= Recorded data =
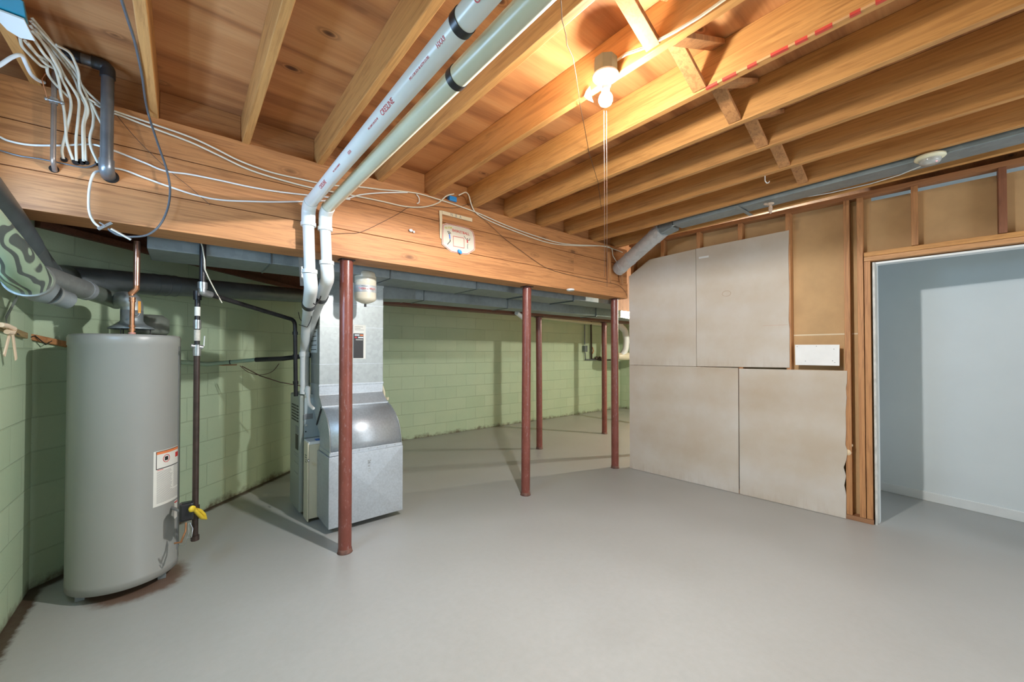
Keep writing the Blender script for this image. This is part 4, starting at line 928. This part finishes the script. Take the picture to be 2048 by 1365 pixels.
cable('wire', [(640, 470, BF), (690, 467, BF), (720, 465, BF), (760, 447, BF), (800, 426, BF), (820, 415, BF), (870, 413, BF), (910, 416, BF), (935, 409, BF), (950, 405, BF), (965, 408, BF)], .0018, dark_wire, 'thin brown wire on the beam right of the white pipes, rising to the clip', 'wire')
cable('wire', [(938, 410, BF), (950, 425, BF), (965, 437, BF), (985, 455, BF), (1010, 478, BF), (1040, 500, BF), (1070, 522, BF), (1095, 537, BF), (1130, 548, BF), (1170, 557, BF), (1205, 564, BF), (1235, 570, BF), (1250, 583, BF), (1255, 595, BF)], .002, dark_wire, 'thin brown wire sagging from the sign down to the right end of the beam', 'wire')
cable('wire', [(222, 215, BF), (245, 245, BF), (275, 280, BF), (310, 315, BF), (345, 347, BF), (380, 375, BF), (420, 410, BF)], .0015, dark_wire, 'thin brown wire slanting down the left part of the beam', 'wire')
cable('cable', [(0, 301, BF), (40, 312, BF), (80, 318, BF), (130, 328, BF), (165, 335, BF), (182, 333, BF), (192, 328, BF)], .0035, greyp, 'thin grey cable along the beam seam at the far left')
# coax loop: white then dark grey
cable('coaxial_cable', [(202, 342, BF), (190, 345, BF-.02), (183, 358, BF-.04), (178, 385, BF-.05), (178, 420, BF-.05), (186, 442, BF-.05), (198, 454, BF-.05)], .0052, jacket_w, 'white coaxial cable looping out of the beam below the drain pipe')
cable('coaxial_cable', [(216, 458, BF-.05), (235, 470, BF-.05), (262, 474, BF-.05), (295, 470, BF-.05), (320, 450, BF-.05), (336, 415, BF-.05), (340, 375, BF-.05), (332, 335, BF-.05), (320, 300, BF-.05), (305, 255, BF-.05), (296, 225, BF-.06), (290, 195, None), (284, 150, None), (270, 85, None), (256, 40, None), (240, -10, None)], .005, cable_d, 'dark grey coaxial cable hanging in a big loop from the ceiling')
gb = AY(208, 455, BF-.052); gb0 = empty('ground_block', gb, 'silver coaxial ground block joining the white and grey cables', 'connector')
MB().bar(AY(196, 459, BF-.05), AY(224, 446, BF-.05), .014, .012).build('block', steel, gb0, bev=.002)
MB().tube([AY(210, 452, BF-.06), AY(199, 445, BF-.06)], .004, 10).build('connector', steel, gb0)
MB().tube([AY(222, 458, BF-.052), AY(262, 480, BF-.052)], .0055, 10).build('foil_sleeve', foil_m, gb0)

# bundle from the teal box to the holes
ho = {0: (128, 319), 1: (152, 323), 2: (164, 323), 3: (172, 323), 4: (196, 327), 5: (124, 318), 6: (132, 320)}
bnd = [
 [(60, 50, 2.45), (95, 100, 2.5), (118, 140, 2.6), (124, 160, 2.7), (135, 180, 2.75), (142, 205, 2.78), (140, 230, 2.78), (131, 270, 2.79), (124, 300, 2.795), (127, 318, BF)],
 [(55, 85, 2.45), (75, 110, 2.5), (92, 120, 2.6), (95, 145, 2.65), (104, 160, 2.72), (120, 178, 2.76), (138, 195, 2.78)],
 [(62, 60, 2.45), (90, 90, 2.5), (112, 118, 2.6), (128, 150, 2.68), (150, 185, 2.75), (158, 205, 2.78), (156, 240, 2.78), (152, 280, 2.79), (153, 322, BF)],
 [(60, 40, 2.45), (88, 75, 2.5), (110, 105, 2.6), (130, 130, 2.68), (150, 160, 2.75), (160, 190, 2.78), (172, 215, 2.78), (166, 250, 2.78), (166, 290, 2.79), (167, 323, BF)],
 [(63, 35, 2.45), (100, 80, 2.5), (130, 118, 2.6), (152, 142, 2.68), (162, 168, 2.74), (175, 195, 2.78), (186, 225, 2.78), (186, 250, 2.78), (180, 275, 2.785), (183, 298, 2.79), (196, 326, BF)],
 [(62, 70, 2.45), (88, 108, 2.5), (108, 132, 2.6), (118, 165, 2.7), (122, 190, 2.76), (128, 220, 2.78), (131, 250, 2.78), (134, 285, 2.79), (146, 320, BF)],
 [(64, 45, 2.45), (105, 88, 2.5), (140, 125, 2.6), (156, 150, 2.7), (160, 180, 2.75), (172, 205, 2.77), (176, 225, 2.78), (168, 255, 2.785), (172, 322, BF)],
 [(50, 82, 2.45), (70, 105, 2.55), (92, 128, 2.6), (122, 145, 2.68), (140, 170, 2.75), (160, 192, 2.78), (180, 203, 2.78), (195, 232, 2.78), (208, 258, 2.79), (214, 275, BF)],
 [(40, 75, 2.45), (44, 92, 2.5), (60, 110, 2.55), (80, 130, 2.6), (92, 134, 2.62)],
 [(112, 90, 2.5), (138, 104, 2.55), (150, 125, 2.6), (157, 145, 2.65), (158, 165, 2.7)],
 [(70, 60, 2.45), (120, 110, 2.6), (145, 142, 2.7), (168, 176, 2.76), (192, 200, 2.79), (215, 218, 2.80)]]
bl = ['leftmost cable of the bundle, entering the leftmost beam hole', 'short cream cable crossing under the bundle from the teal box', 'straight cable of the bundle entering the second beam hole',
      'twin-bend cable of the bundle entering the middle beam hole', 'rightmost cable of the bundle curving to the last small beam hole', 'cable of the bundle passing just right of the grounded copper pipe',
      'cable of the bundle bowing in behind the middle ones', 'long cable of the bundle ending behind the dark drain pipe', 'short low cable beneath the white lid of the teal box',
      'short arching cable above the bundle near the dark elbow', 'cable of the bundle carrying on to the stapled beam run']
for pts, lb in zip(bnd, bl):
    cable('cable', pts, .0056, jacket, lb, 'cable', 'cables from the teal junction box')
bxp = AD(30, 42, 2.02)
JB = empty('junction_box', bxp, 'teal plastic junction box with a white cover by the ceiling', 'junction box')
MB().hexa([AZ(-30, 40, 2.60), AZ(55, 50, 2.60), AZ(46, 2, 2.60), AZ(-30, -30, 2.60), AZ(-30, 40, 2.66), AZ(58, 50, 2.66), AZ(48, 2, 2.66), AZ(-30, -30, 2.66)]).build('box', teal, JB, bev=.003)
q = [AZ(-25, 20, 2.59), AZ(0, 22, 2.59), AZ(48, 40, 2.59), AZ(60, 64, 2.59), AZ(70, 82, 2.59), AZ(40, 76, 2.59), AZ(14, 60, 2.59), AZ(0, 45, 2.59), AZ(-25, 30, 2.59)]
MB().prism(q, (0, 0, .006)).build('cover', plain('white_plastic_cover', (.80, .83, .80), .3, 0, .02), JB)
# white cable from the far left
cable('cable', [(-20, 140, 2.42), (0, 130, 2.42), (25, 114, 2.41), (43, 111, 2.42), (52, 128, 2.5), (62, 148, 2.6), (75, 160, 2.7), (88, 165, 2.76)], .007, jacket_w, 'thick white cable sagging in from the left edge')
# copper/grey grounded pipe
cz = AY(110, 165, 2.765); cz1 = AY(106, 322, 2.765)
CG = empty('conduit', (cz1.x, 2.765, cz1.z), 'slim grey-copper pipe with a ground clamp dropping into the beam', 'pipe')
MB().tube([Vector((cz1.x, 2.765, 2.83)), cz1, AY(110, 342, 2.81)], .0095, 16, fillet=.015).build('pipe', plain('tarnished_copper', (.33, .27, .23), .35, .6, .35, 6), CG)
MB().tube([AY(93, 198, 2.755), AY(125, 206, 2.755)], .005, 10).sphere(AY(93, 198, 2.755), .008).sphere(AY(124, 206, 2.755), .009).tube([AY(108, 197, 2.765), AY(107, 208, 2.765)], .014, 14).build('ground_clamp', steel, CG)
MB().tube([AY(94, 195, 2.74), AY(88, 175, 2.72), AY(84, 158, 2.72), AY(90, 147, 2.72), AY(96, 150, 2.72)], .0022, 6).build('ground_wire', copper, CG)
# dark drain pipe with elbow
dz1 = AY(213, 340, 2.755); dt = AY(213, 150, 2.755)
DP = empty('drain_pipe', (dz1.x, 2.755, dz1.z), 'dark grey pipe with a 90 degree elbow dropping into the beam', 'pipe')
lft = AY(125, 108, 2.755); e_ = Vector((dz1.x, 2.755, AY(213, 133, 2.755).z)); lft.z = e_.z
MB().tube([lft, e_, Vector((dz1.x, 2.755, dz1.z+.02))], .024, 24, fillet=.03).build('pipe', greyp, DP)
MB().tube([lft, e_+Vector((-.09, 0, 0))], .0245, 24).build('black_section', rubber, DP)
MB().tube([e_+Vector((-.055, 0, 0)), e_, e_+Vector((0, 0, -.055))], .0285, 24, fillet=.04).build('elbow', plain('dark_elbow', (.06, .065, .07), .35, .4), DP)
MB().tube([Vector((dz1.x, 2.755, dz1.z+.05)), Vector((dz1.x, 2.755, dz1.z)), AY(217, 352, 2.815)], .0285, 24, fillet=.02).build('hub', greyp, DP)

# blue plastic box
pb = AY(908, 397, 2.79); BBX = MB().box(pb.x-.035, pb.x+.035, 2.80, 2.84, pb.z-.018, pb.z+.022)
tag(BBX.build('plastic_box', blue_pl, bev=.004), 'small blue plastic electrical box on top of the beam above the sign', 'junction box')
# white ring under the beam
rp = AZ(1141, 580, 2.052); tag(MB().tube([rp+Vector((math.cos(a)*.032, math.sin(a)*.032, 0)) for a in [2*PI*i/24 for i in range(25)]], .0095, 10, cap=False).lathe([(.001, 0), (.03, .0)], rp, 24).build('ring', white_p), 'small white plastic ring under the beam beside the middle post', 'ring')

# ================================================================== BASKETBALL SIGN
SY = 2.803
def sgn(px, py): return AY(px, py, SY)
out_px = [(885, 449), (893, 446.5), (920, 452), (938, 457), (946, 463), (949.5, 474), (950, 497), (949, 501), (936, 509), (928, 509), (902, 504), (884, 489), (884, 470)]
SG = empty('basketball_sign', sgn(917, 500), 'white toy basketball backboard sign on the beam, printed BASKETBALL', 'sign')
BKB = MB().prism([sgn(a_, b_) for a_, b_ in out_px], (0, .004, 0)).build('backboard', sign_m, SG)
cx_ = sum(a_ for a_, b_ in out_px)/len(out_px); cy_ = sum(b_ for a_, b_ in out_px)/len(out_px)
inn = [AY(cx_+(a_-cx_)*.955, cy_+(b_-cy_)*.955, SY-.001) for a_, b_ in out_px]
MB().tube(inn+[inn[0]], .0019, 6, cap=False).build('red_border', red_ink, BKB)
sq = [AY(a_, b_, SY-.001) for a_, b_ in ((906.5, 472.5), (928, 476.5), (928.5, 496.5), (907, 492.5))]
MB().tube(sq+[sq[0]], .002, 4, cap=False).build('target_square', red_ink, BKB)
pA = AY(922, 465, SY-.0012); text('BASKETBALL', .030, frame(pA, (1, 0, -.02), (0, 0, 1)), red_ink, BKB, 'lettering', .0006, 1.0)
pA = AY(897, 456, SY-.0012); text('ALL STAR', .022, frame(pA, (1, 0, .18), (0, 0, 1)), yel_ink, BKB, 'lettering', .0006, .75)
pA = AY(937.5, 471, SY-.0012); text('OFFICIAL', .008, frame(pA, (1, 0, -.02), (0, 0, 1)), ink, BKB, 'lettering', .0004, 1) if False else None
def limb(pts, r, mat, nm): MB().tube([AY(a_, b_, SY-.0015) for a_, b_ in pts], r, 6).build(nm, mat, BKB)
limb([(895, 463), (898, 468), (899, 470)], .002, ink, 'figure'); limb([(902, 468), (899, 464), (896, 463)], .002, ink, 'figure')
limb([(899, 469), (899.5, 474), (900, 478)], .005, blue_ink, 'figure_shirt'); limb([(900, 479), (900.5, 483), (897.5, 486), (895, 489)], .003, ink, 'figure'); MB().sphere(AY(898.5, 467, SY-.0015), .004).build('figure', ink, BKB)
limb([(928, 472), (931, 477), (934, 480)], .0018, ink, 'figure'); limb([(935, 481), (939, 481), (940, 477)], .0018, ink, 'figure')
limb([(934.5, 480), (935, 486)], .005, red_ink, 'figure_shirt'); limb([(935.5, 488), (935, 494), (935.5, 498)], .003, ink_g, 'figure'); MB().sphere(AY(935, 478, SY-.0015), .004).build('figure', ink, BKB)
pb = AY(919.5, 503.5, SY-.012)
MB().sphere(pb, .016, (1.1, .8, .9), 10).sphere(pb+Vector((.008, -.004, -.010)), .011, n=8).sphere(pb+Vector((-.009, .0, .006)), .011, n=8).build('hoop_stub', blue_pl, SG)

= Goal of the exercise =
Select and copy every line of the material that holds the string "part".

= Expected answer =
Keep writing the Blender script for this image. This is part 4, starting at line 928. This part finishes the script. Take the picture to be 2048 by 1365 pixels.
cable('wire', [(222, 215, BF), (245, 245, BF), (275, 280, BF), (310, 315, BF), (345, 347, BF), (380, 375, BF), (420, 410, BF)], .0015, dark_wire, 'thin brown wire slanting down the left part of the beam', 'wire')